— start Supplied data —

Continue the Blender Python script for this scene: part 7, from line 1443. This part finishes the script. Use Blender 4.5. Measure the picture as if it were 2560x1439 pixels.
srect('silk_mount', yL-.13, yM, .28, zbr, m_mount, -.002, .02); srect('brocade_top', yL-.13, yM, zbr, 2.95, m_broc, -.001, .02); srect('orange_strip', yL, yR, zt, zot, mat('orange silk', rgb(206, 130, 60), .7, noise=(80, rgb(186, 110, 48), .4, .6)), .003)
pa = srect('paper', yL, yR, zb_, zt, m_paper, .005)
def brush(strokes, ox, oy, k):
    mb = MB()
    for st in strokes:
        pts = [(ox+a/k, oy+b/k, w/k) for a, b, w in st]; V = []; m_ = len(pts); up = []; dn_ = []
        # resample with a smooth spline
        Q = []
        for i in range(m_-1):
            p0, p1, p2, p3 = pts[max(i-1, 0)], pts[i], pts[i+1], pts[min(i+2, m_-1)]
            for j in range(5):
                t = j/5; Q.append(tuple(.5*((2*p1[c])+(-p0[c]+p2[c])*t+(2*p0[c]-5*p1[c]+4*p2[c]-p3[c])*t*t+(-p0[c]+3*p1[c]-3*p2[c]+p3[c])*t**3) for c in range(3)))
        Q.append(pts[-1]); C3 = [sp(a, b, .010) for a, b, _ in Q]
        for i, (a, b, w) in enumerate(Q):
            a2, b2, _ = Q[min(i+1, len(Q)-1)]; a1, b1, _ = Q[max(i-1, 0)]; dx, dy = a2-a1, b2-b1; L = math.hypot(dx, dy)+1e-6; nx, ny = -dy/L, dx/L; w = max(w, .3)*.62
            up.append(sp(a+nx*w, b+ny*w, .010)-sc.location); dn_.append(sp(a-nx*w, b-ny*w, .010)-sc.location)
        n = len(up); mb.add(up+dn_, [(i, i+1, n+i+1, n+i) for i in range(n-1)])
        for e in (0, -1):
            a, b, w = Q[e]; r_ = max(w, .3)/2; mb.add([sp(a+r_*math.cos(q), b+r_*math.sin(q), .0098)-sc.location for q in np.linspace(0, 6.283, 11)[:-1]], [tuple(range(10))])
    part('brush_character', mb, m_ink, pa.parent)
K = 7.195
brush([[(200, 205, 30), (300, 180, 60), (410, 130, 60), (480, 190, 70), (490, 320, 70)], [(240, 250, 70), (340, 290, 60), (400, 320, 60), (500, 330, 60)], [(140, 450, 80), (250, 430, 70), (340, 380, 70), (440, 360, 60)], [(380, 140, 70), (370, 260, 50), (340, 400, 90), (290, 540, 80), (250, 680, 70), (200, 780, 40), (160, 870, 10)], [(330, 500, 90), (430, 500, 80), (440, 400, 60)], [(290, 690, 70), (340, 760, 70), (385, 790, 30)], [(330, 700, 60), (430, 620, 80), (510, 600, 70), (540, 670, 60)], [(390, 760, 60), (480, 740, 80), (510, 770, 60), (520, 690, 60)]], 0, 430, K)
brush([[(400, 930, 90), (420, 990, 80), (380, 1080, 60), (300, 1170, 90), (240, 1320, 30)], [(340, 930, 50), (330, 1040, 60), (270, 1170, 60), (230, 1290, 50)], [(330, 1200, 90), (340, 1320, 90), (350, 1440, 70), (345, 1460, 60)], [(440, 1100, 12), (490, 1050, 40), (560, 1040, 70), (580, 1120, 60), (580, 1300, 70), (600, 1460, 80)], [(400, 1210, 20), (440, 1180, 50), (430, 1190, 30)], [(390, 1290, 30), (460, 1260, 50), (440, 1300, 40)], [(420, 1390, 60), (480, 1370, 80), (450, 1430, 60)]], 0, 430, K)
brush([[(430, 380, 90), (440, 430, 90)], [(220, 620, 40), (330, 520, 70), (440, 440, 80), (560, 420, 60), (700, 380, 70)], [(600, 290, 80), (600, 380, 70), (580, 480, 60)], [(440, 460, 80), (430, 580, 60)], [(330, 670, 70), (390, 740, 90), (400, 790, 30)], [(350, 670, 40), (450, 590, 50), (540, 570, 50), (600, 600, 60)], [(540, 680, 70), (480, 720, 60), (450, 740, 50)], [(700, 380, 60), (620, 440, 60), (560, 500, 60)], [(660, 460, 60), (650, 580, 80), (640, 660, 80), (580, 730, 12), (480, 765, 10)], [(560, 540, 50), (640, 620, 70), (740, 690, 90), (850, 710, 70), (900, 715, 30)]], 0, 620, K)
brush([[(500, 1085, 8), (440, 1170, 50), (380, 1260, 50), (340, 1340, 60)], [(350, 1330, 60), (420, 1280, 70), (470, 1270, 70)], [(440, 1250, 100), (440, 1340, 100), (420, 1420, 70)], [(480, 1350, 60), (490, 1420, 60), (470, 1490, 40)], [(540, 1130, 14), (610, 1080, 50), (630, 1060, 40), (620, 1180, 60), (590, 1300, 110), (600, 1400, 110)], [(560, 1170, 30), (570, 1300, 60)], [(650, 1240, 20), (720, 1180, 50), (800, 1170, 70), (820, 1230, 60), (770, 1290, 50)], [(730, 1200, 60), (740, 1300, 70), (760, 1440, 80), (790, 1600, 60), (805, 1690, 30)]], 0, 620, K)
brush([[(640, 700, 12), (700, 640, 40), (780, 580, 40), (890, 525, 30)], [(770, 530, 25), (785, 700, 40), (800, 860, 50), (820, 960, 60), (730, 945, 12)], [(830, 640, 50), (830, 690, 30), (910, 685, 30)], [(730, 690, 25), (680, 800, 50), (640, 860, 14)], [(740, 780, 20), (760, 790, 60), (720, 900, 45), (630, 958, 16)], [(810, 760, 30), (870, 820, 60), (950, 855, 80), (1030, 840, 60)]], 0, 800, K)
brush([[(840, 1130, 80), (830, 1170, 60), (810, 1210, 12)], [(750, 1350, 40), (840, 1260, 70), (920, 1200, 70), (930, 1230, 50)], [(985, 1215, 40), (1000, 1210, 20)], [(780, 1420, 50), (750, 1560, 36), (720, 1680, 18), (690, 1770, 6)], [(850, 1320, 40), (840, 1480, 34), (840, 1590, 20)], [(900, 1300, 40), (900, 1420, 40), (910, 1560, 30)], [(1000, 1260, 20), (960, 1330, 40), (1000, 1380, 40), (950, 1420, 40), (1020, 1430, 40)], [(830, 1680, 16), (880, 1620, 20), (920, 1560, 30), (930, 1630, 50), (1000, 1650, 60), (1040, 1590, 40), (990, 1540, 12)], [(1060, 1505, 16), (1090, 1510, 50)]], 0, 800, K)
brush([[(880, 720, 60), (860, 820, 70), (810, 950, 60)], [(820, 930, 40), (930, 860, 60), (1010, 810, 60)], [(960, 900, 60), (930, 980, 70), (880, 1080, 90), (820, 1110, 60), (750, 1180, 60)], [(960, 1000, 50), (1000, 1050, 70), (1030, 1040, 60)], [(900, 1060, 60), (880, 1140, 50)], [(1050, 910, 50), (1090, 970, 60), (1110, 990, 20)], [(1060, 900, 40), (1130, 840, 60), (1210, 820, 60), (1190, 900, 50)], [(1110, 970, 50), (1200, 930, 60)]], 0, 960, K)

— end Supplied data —

**Stated goal**. Locate all lines in the listing above with the word "part" and copy them.

**Answer to this problem**.
Continue the Blender Python script for this scene: part 7, from line 1443. This part finishes the script. Use Blender 4.5. Measure the picture as if it were 2560x1439 pixels.
    part('brush_character', mb, m_ink, pa.parent)